┌──

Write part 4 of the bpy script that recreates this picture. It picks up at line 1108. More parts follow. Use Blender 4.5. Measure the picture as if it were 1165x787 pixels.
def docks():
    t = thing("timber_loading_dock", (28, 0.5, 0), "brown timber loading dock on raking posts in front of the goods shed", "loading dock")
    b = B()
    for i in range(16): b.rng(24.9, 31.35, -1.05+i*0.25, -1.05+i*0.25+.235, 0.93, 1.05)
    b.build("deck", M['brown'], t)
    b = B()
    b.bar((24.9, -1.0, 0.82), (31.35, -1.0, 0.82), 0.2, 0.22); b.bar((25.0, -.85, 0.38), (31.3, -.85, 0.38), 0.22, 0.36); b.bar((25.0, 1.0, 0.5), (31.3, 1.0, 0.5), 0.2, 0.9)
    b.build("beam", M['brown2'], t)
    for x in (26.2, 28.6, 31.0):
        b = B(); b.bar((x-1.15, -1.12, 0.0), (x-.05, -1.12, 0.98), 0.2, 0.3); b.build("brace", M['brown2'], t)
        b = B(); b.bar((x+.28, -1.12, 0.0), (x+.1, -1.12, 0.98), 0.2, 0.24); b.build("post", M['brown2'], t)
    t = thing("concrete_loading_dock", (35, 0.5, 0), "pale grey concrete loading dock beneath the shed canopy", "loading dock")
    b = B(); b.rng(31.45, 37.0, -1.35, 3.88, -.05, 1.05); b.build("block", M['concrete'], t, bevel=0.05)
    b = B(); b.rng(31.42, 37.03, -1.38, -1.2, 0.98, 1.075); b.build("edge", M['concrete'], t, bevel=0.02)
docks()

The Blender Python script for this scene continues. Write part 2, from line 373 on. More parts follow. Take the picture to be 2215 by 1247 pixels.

└──

* EXERCISE TASK: Pick each line holding the word "More" out of the data and copy it.

* TASK RESULT:
Write part 4 of the bpy script that recreates this picture. It picks up at line 1108. More parts follow. Use Blender 4.5. Measure the picture as if it were 1165x787 pixels.
The Blender Python script for this scene continues. Write part 2, from line 373 on. More parts follow. Take the picture to be 2215 by 1247 pixels.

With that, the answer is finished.